Accuracy in Sound Bites

In broadcast news, the reporter usually prepares a news package that includes narration plus recorded comments from one or more people she interviewed for the story. A source's comments that are edited into the story are called sound bites. Good reporters make sure that the part of the interview selected for the news story presents an accurate picture of the person's comments. Obviously, a story will sparkle when it includes a dramatic, emotional comment, but good intentions should not lead the reporter astray.

Suppose a city council member has spent most of an interview talking about the benefits of a planned shopping center, such as jobs, tax revenue, improved merchandise selections for buyers and a shiny new look for a declining business area.
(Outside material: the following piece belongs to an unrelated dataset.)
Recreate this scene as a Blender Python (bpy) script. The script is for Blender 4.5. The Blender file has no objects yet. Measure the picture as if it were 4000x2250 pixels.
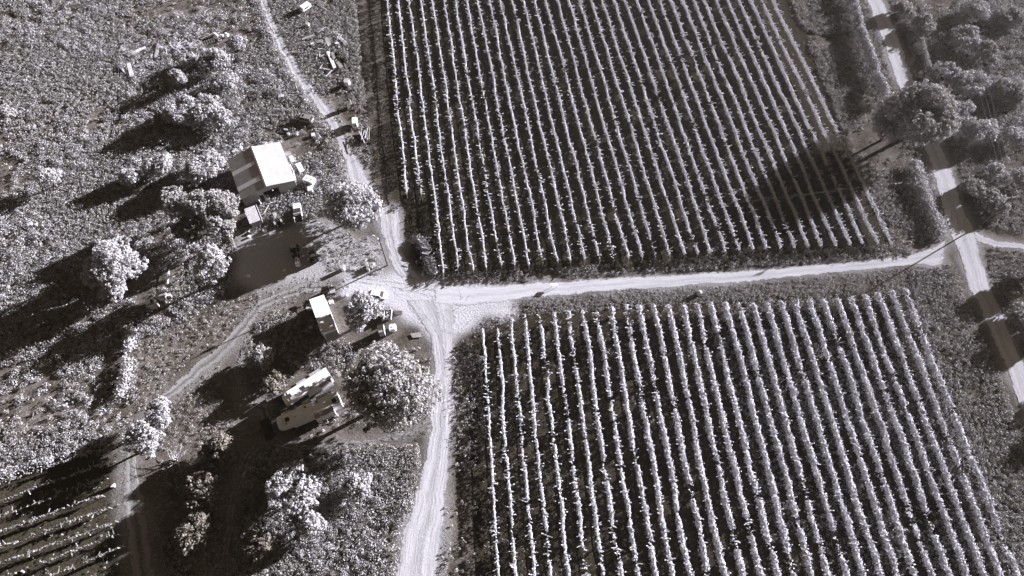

The official also explains that property values will go up for those who live nearby. When asked about traffic flow, the official explains that roads will be upgraded to handle increased traffic and then comments in an offhanded way, "During road construction, everything will be a mess for the neighbors. I'm glad I don't live there." This sentence would make a lively addition to the story, but does it really reflect the attitude of the council member? If the reporter uses this sentence, can it be put in the proper perspective, as an offhand comment within a long conversation about the benefits of the construction? Reporters can easily misrepresent or slant stories by the choice of sound bites, but they must avoid doing so.